City Hall probe nears end


Members of the Racial Justice Group staged a demonstration outside City Hall ahead of Monday's meeting of the Rocky Mount City Council. The group held signs and chanted about jobs and wages.


Staff Writer

Tuesday, March 26, 2019

An independent investigation into alleged malfeasance at City Hall is nearly complete with a report forthcoming, Mayor David Combs said during Monday’s City Council meeting.

To wrap up the inquiry, the law firm conducting the review needs to interview City Manager Rochelle Small-Toney, who has been unavailable for the past week due to a death in her family.

Combs also confirmed that the Office of the State Auditor is investigating City Hall as well. Combs said he spoke to state auditors last week.

During public comment, Rocky Mount Edgecombe Community Development Corp. President Joyce Dickens addressed an article in Sunday's Telegram about housing on Tarboro Street. Dickens said she didn't have insider knowledge about the project. She said she has a competing site — Crossing at 64 — and was aware of the Tarboro Street site via the site selection process.

Dickens said the article arranged selected details to make it appear as if the Community Development Corp. and even the state were involved in improprieties.

"RMECDC is both qualified and able to compete fairly and with integrity in the upcoming process for developing the Tarboro Street project," Dickens said. "Our 30-plus year history and continued commitment to the community should dictate our opportunities, not inadequate and inaccurate storytelling."

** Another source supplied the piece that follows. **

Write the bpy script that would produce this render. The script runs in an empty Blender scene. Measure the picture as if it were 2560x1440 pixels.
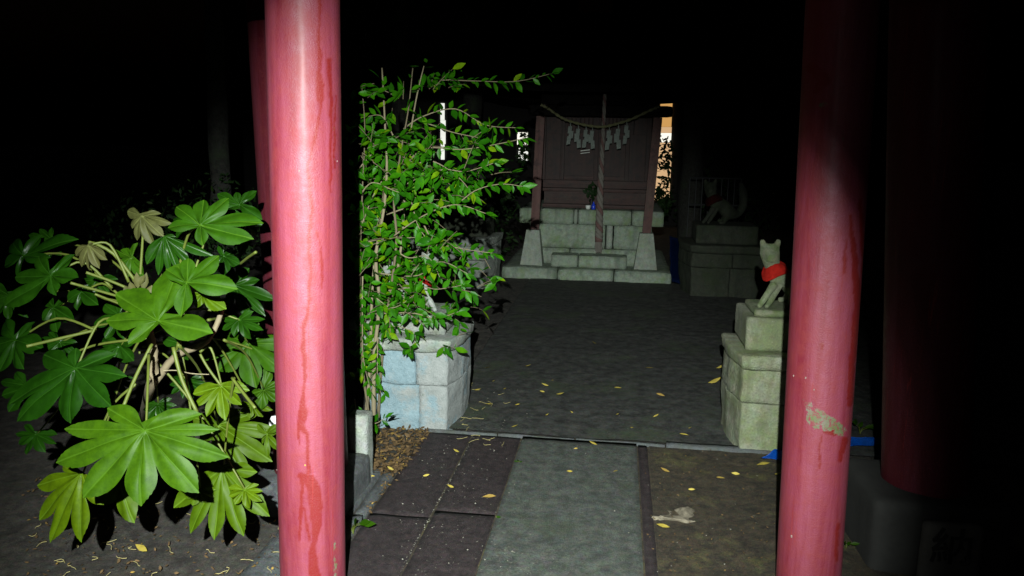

Lige Daughtridge, candidate for the Ward 5 council seat, took the three-minute comment period to make an official request for public records for documents between the city and Community Development Corp. Daughtridge also asked why the $100,000 Downtown Implementation Strategies Plan has been on the shelf for more than a year.

Councilwoman Lois Watkins said the plan was incomplete because it had no input from the community and now the council is waiting for staff to submit it.

A final draft of the plan was presented Oct. 23, 2017, to the council by Ratio, which created the plan, and former Assistant City Manager Tasha Logan Ford. The council pushed the decision until after community meetings were held with a goal of February 2018. The plan hasn't appeared for consideration since.

Resident Anna Lamb said the Telegram was editorializing news, presenting opinion as fact and attacking people of color.

Mayoral candidate Bronson Williams said the city's Development Services Department needs to cut red tape and fees and be more customer friendly.

Councilman Reuben Blackwell said people should be coming together to combat high unemployment and child hunger, not dividing Rocky Mount further.

Blackwell said there's always been a divide in Rocky Mount, just like in America.

Blackwell said no one has taken public comment time to thank the council for the DMV moving to Rocky Mount.

When Blackwell said that, Chamber President David Ferris, instrumental in the deal, got up from his seat and left the council chamber.